Now, when you Insert a Reverb into an FX Channel, the game changes a bit because of the use of Sends. As the name implies, when using Sends you are literally sending a copy of that particular track to the FX Channel. For example, if I have Reverb inserted into an FX Channel and I want to add some of it to a guitar track, I would go to the guitar track and send a copy of it to my FX Channel (where my Reverb is). That’s why it is customary to set whatever FX being inserted into an FX Channel to 100% wet, so that you can mix it with the dry signal via the Send level. The whole purpose of using FX Channels is so that you can save CPU resources by sending multiple tracks to one single Reverb unit (or other FX) as opposed to having to insert the same Reverb into several tracks (which will obviously consume more CPU resources).

As far as the suggestion Thes gave you regarding the use of Group Channels, this is yet another way to work and achieve a different result.
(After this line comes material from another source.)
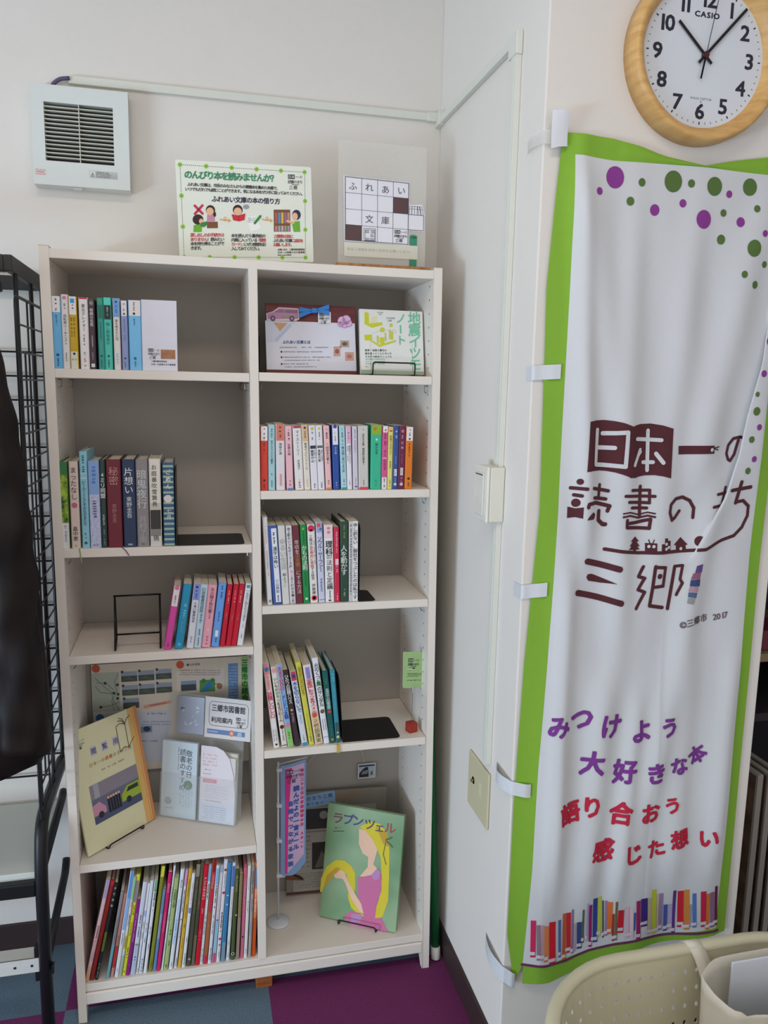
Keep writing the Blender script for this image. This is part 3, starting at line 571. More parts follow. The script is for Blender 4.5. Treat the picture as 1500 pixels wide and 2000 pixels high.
G2 = 'hardcovers on the second shelf'
FOREST = two_tone('forest_print', '28501e', 'a8c83c', 70, (1, 1, 1), .5, 0, (.35, .62))
PATT = two_tone('dotted_print', 'a8aed0', 'd0d4ec', 260, (1, 1, 1), .5, 0)
row2L = [
 ('3c6a30', [(.0, .14, '3a7a4a'), (.14, .7, FOREST), (.7, 1, 'dcdadc')], [('s', .73, .92, '8a8a9a', .4)], 'book with a green forest photograph on its spine, against the side panel', G2),
 ('dcc8bc', [], [('t', 'まったなし', .06, .78, '3c2c2c', .0), ('o', .5, .32, 'c86478'), ('t', '畠中恵', .74, .6, '3c2c2c', 0), ('s', .95, .98, '8a7a70')], 'pale pink-beige hardcover titled in brush hiragana with a pink blot', G2),
 ('8ec8d8', [(.22, .225, 'e8f0f2'), (.27, .275, 'e8f0f2')], [('s', .04, .22, '2c5a6a', .5), ('t', 'ビーカーくんとそのなかまたち', .3, .52, '204c5c', .01, .5, .86), ('s', .84, .9, '2c5a6a'), ('o', .945, .2, '2c5a6a')], 'light blue book standing taller than the hardcovers beside it', G2),
 ('b4bcdc', [(0, .38, '86aade'), (.38, 1, PATT)], [('s', .06, .3, '5884c4', .6), ('s', .45, .66, '6a6a8a', .5), ('n', '文芸', .965, .28, '555566')], 'blue and lavender patterned hardcover beside the tall light blue book', G2),
 ('2c4640', [], [('t', '4ミリ同盟', .14, 1.0, 'e8e8e4', .02), ('s', .62, .74, 'b8c0bc', .5), ('s', .78, .85, '8a9a94'), ('s', .9, .97, '8a9a94')], 'narrow dark green hardcover with large white lettering beside the maroon one', G2),
 ('6e2430', [], [('t', '秘密', .08, .66, 'c88c88', .0), ('t', '東野圭吾', .5, .34, 'b07878', .0), ('s', .96, .98, '9a5a5a')], 'maroon hardcover with two large rose characters on the spine', G2),
 ('2a3a58', [], [('t', '片想い', .09, .72, 'e4e6ea', .005), ('t', '東野圭吾', .42, .44, 'd8dce2', .005), ('s', .96, .98, '9aa4b4', .5)], 'navy-blue hardcover lettered in white beside the maroon one', G2),
 ('8e888a', [(.3, .4, '7a8488')], [('t', '暗鬼夜行', .11, .86, 'c8c8c8', .02, .48), ('t', '月村了衛', .64, .6, 'b4b0b0', .0, .5), ('s', .96, .98, '6a6464')], 'mid-grey hardcover with big pale lettering between navy and white spines', G2),
 ('e4e0d4', [(.5, .58, 'c8c4b8'), (.58, .8, '3c3836'), (.8, .88, '8a8680'), (.88, 1, 'd4d0c8')], [('t', 'お庭番吹雪算長', .06, .5, '2a2828', .0, .45, 1.1), ('s', .47, .51, '555555'), ('t', '鴉', .87, .55, '3a3836', .0)], 'white hardcover with a dark photograph on the lower spine', G2),
 ('3c5c7c', [(i / 16 + .03, i / 16 + .055, '9ab8a4') for i in range(16)], [('t', 'ごめん', .07, .5, 'eceae4', .03, .5, 1.3), ('o', .43, .36, 'dcd8d0', .45), ('t', '七月', .54, .42, 'eceae4', .01, .5, 1.3)], 'blue hardcover with pale green stripes, leaning on the tall black bookend', G2)]
row2L[9] = row2L[9][:3] + ('blue hardcover with pale green horizontal stripes beside the white and black one', G2)
for (x, w, h, l), sp in zip(BOOK_ROWS['2L'], row2L):
    make_book(x, Z2L, w, h, l, .135, sp, hard=True)

G3 = 'paperbacks on the shelf under the notice and green book'
row2R = [
 ('d0402c', [(0, .22, WH)], [('s', .03, .13, '333333'), ('s', .16, .21, '333333'), ('s', .25, .42, '7a2018'), ('o', .84, .14, '3c1410'), ('s', .88, .97, '7a2018')], 'vermilion paperback with a white top, against the bookcase divider', G3),
 ('a4ccd0', [], [('s', .06, .2, '3c6a78', .4), ('t', 'あすなろ三三七拍子', .23, .4, '2c4a54', 0), ('s', .52, .6, '3c6a78'), ('s', .74, .8, '3c6a78'), ('s', .83, .95, '3c6a78')], 'pale blue paperback between the vermilion one and the salmon-topped one', G3),
 ('dcd6d8', [(0, .25, 'd07a64')], [('o', .05, .1, '4c2018'), ('s', .1, .2, '5c2c20'), ('t', '海狼の海', .28, .34, '333333', .0), ('b', .75, .93, .4, .62, 'd89a94')], 'wide white paperback with a salmon-red upper quarter', G3),
 ('e8b8c0', [(.965, 1, '5a86b8')], [('s', .05, .08, 'c88090'), ('s', .1, .22, '3a2a2c', .4), ('t', '生贄の森', .27, .44, '3a2a2c', 0), ('s', .85, .93, '5a3a40')], 'pink paperback with a blue foot on the spine', G3),
 ('e2e0dc', [(0, .03, 'b8204a')], [('t', 'マイストーリー', .06, .42, '2c2c2c', 0, .5, 1.02), ('t', '林真理子', .52, .3, '555555', 0), ('s', .8, .84, '9a9aaa'), ('s', .86, .97, 'd83a68', .4)], 'white paperback with a crimson top edge titled in thin katakana', G3),
 ('e4dccc', [(0, .25, 'd8b48a')], [('o', .045, .2, '5a4030'), ('s', .09, .2, '4c3c30'), ('t', '獣楽の上にハイレール', .27, .44, '4a4440', 0), ('s', .83, .96, 'dcb89c', .5)], 'cream paperback with a tan upper quarter', G3),
 ('e0dee4', [(.31, .36, '2c3a40')], [('o', .05, .22, 'c8c030'), ('s', .1, .22, '4a4a6a'), ('t', '幽霊の山', .37, .48, '2c2c34', .01, .34), ('s', .38, .55, '333333', .26, .75), ('s', .88, .97, '333333')], 'white paperback with a yellow mark, the one nearer the cream paperback', G3),
 ('e2e0e4', [(.31, .35, '5c6a70')], [('b', .03, .07, .35, .65, 'd0c858'), ('s', .1, .22, '4a4a6a'), ('t', '真昼の星', .37, .48, '2c2c34', .01, .34), ('s', .38, .55, '333333', .26, .75), ('s', .88, .97, '333333')], 'white paperback with a yellow mark, the one nearer the pink paperback', G3),
 ('e6bcbc', [(.965, 1, 'd88448')], [('s', .04, .07, 'b07a80'), ('s', .1, .2, '3a2a2c', .4), ('b', .27, .3, .35, .6, 'd8a878'), ('t', '同窓会の奴', .32, .46, '3a2a2c', .01), ('s', .5, .6, '6a5054', .3), ('s', .85, .94, '5a3a40')], 'pink paperback with an orange foot on the spine', G3),
 ('2a4c9c', [(0, .3, WH)], [('o', .02, .3, '3c4a9c'), ('t', 'L・', .09, .4, '444466', 0), ('s', .17, .25, '666677'), ('t', '子の無', .33, .4, 'b8c4e0', 0), ('s', .88, .97, '9aaad0', .3)], 'deep blue paperback with a white upper third', G3),
 ('a8d0d8', [(.965, 1, '3a9a90')], [('s', .04, .08, '5aa8a0'), ('s', .1, .25, '22363c', .4), ('b', .28, .3, .35, .6, '6aa0b0'), ('t', '夜は短し歩けよ乙女', .32, .5, '22363c', .01), ('s', .84, .93, '3a5a64')], 'light blue paperback with a teal foot, beside the deep blue paperback', G3),
 ('e4dee4', [(0, .27, 'e2a8c4')], [('s', .1, .2, '3a2a34', .4), ('t', '相田家のグッドバイ', .3, .4, '2c2c34', .02, .62), ('s', .3, .55, '444444', .26, .22), ('s', .85, .93, '6a6a7a')], 'white paperback with a rose-pink upper quarter', G3),
 ('cfc8d4', [], [('s', .05, .18, '8a8494', .4), ('s', .22, .42, '9a94a4', .4), ('s', .82, .93, 'b878a8', .4), ('b', .94, .965, .3, .8, '6a6490')], 'pale lavender-grey paperback beside the thick light grey one', G3),
 ('c8c6be', [(.96, 1, 'd8485c')], [('s', .05, .09, '8a8a84', .2), ('t', '西村京太郎', .12, .22, '33332f', .01), ('o', .3, .1, 'd85a5a'), ('t', '箱根駅伝競走', .34, .24, '33332f', .01, .5, 1.02), ('s', .56, .62, '55554f', .14), ('s', .85, .93, '44443f', .16)], 'thickest light grey paperback with a coral-red foot', G3),
 ('36b48c', [(0, .15, '8ab030')], [('o', .06, .16, 'c8742c', .35), ('b', .21, .24, .42, .6, 'c8e8dc'), ('t', '鍵の背骨', .28, .26, '1c5c48', 0), ('s', .85, .95, '2c8868', .24)], 'wide jade-green paperback with an olive patch at the top', G3),
 ('d0588c', [(0, .1, WH), (.5, .51, 'e8c8d8'), (.81, 1, WH)], [('b', .05, .08, .4, .65, 'c83c3c'), ('s', .12, .3, '7a2c50', .5), ('s', .38, .47, '7a2c50', .4), ('s', .53, .72, '9a3468', .5), ('s', .83, .97, '333333', .4)], 'hot pink paperback with white ends, beside the jade-green one', G3),
 ('dcd678', [(0, .04, 'e0b878')], [('b', .05, .075, .2, .75, 'c8502c'), ('t', '段取り力の八丁', .13, .55, '3c3a1c', 0), ('s', .55, .66, '4c4a24', .4), ('s', .85, .96, '6a6834')], 'yellow paperback with a small orange label near the top', G3),
 ('34508e', [], [('s', .07, .1, 'c0cce4', .4), ('s', .15, .2, 'b0c0dc', .5), ('s', .46, .6, '8a9cc8', .3), ('b', .68, .79, .28, .74, 'dcdce0'), ('s', .70, .78, '555555', .24), ('s', .82, .88, 'a0b0d4'), ('o', .92, .26, 'c8d0e0')], 'blue paperback with a white label low on the spine', G3),
 ('6c2244', [], [('t', '相', .06, .45, 'd8c0cc', 0), ('s', .15, .2, 'c8a8b8', .4), ('t', '花舞', .23, .42, 'd0b4c2', 0, .5, 1.7), ('s', .45, .6, '9a5a78', .3), ('b', .66, .78, .3, .7, 'dcd4d8'), ('s', .68, .76, '555555', .22), ('s', .81, .88, 'b890a4'), ('o', .92, .24, 'd0bcc8')], 'burgundy paperback between the blue one and the orange one', G3),
 ('e07a20', [(0, .22, WH)], [('s', .04, .15, '333333', .36), ('o', .19, .13, '333333'), ('s', .26, .47, '7a4010', .36), ('o', .83, .17, '3c2008'), ('s', .87, .96, '4c2a0c')], 'bright orange paperback with a white top at the open end of the row', G3)]
for (x, w, h, l), sp in zip(BOOK_ROWS['2R'], row2R):
    make_book(x, Z2R, w, h, l, .105, sp)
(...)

By inserting a Reverb into a Group Channel and routing different tracks to it, you are basically simulating the same effect that inserting a reverb into several tracks does except you’re only using one Reverb unit as opposed to several. The problem with this method is that ALL the tracks being routed to this Group Channel will be exposed to the same amount of Reverb, since you only have one Reverb to work with and no way to adjust the level each track will be affected by it (since there is no level adjustment for each track). If that’s what you want, then that’s what needs to be done. But using FX Channels and routing a copy of each track to it via Sends is the most common practice since this will allow you to adjust the amount of FX you want. However, it does not affect the signal by 100% even if the FX is set to 100% wet because you also have a 100% dry signal mixed in with the wet one.

Like Crohde said, there is no right or wrong because it all depends on what you want to achieve. Any of those methods is valid based on the results you want.


Excellent explanation. Just want to add to this bit:

You can have any combination. There is an orange button on the send slot, next to the power button, which changes how signal is sent. When On, the send is sent before the fader, meaning that the the send level is now unaffected by the channel fader. You can now turn the fader right down and have 100% reverb coming out of just the FX channel. You can set the FX level on its own fader or via the send level from the main channel. I like the latter better. For me, FX faders tend to get left at unity (0db).

Ah yes, of course. There’s also the Pre/Post fader option I forgot to mention. I also prefer to leave my FX Channel faders untouched and simply control their levels through Sends.

Anyway, thanks for pointing this out Crotchety :slight_smile:

Might be better in manageable chunks, anyway :wink:

That is correct, but the most important reason for working that way, is that you can place your various instruments in the same virtual space - also by using send pan(!). Imagine this virtual room, then a bigger amount of send places the instrument further away from the listener, because you hear more reflections and less direct signal.

Using pre-fader send is in that sense ‘cheating’, because when used to the extreme there can be an ‘impossible’ amount of effect compared to the direct source. That in itself can be a great effect ofcourse!

In no way is sending pre-fade cheating! It’s just the great effect you also mentioned. But not cheating, OP, don’t let the bad man put you off… :wink: :smiley:

Another reason for putting a reverb send post fader is that, when you move the fader, the amount of reverb is adjusted in proportion. With a pre-fader send, if you pulled the fader right down, there’d be no sound coming from that channel, but the reverb would still be heard; similarly, if you pushed the fader a long way up, the sound would be drier because the amount of reverb wouldn’t increase - there might be circumstances when that’s wanted, but (for me, anyway) usually it’s best to keep the amount of reverb in step with the channel fader.

Common practice is that Post-fader Sends are used for spatial effects like Reverb, Delay, Chorus, Flanger, etc. On the other hand, Pre-fader Sends are commonly used on dynamic effects like Compressors (for Parallel Compression), where a change of the input signal caused by the fader movement is NOT desired since that changes the amount of compression applied to it. There’s many other uses for Pre/Post fader Sends, but those are the most common.

Take care!

Thanks for a really good explanation Jose and Crotchety, really appreciated!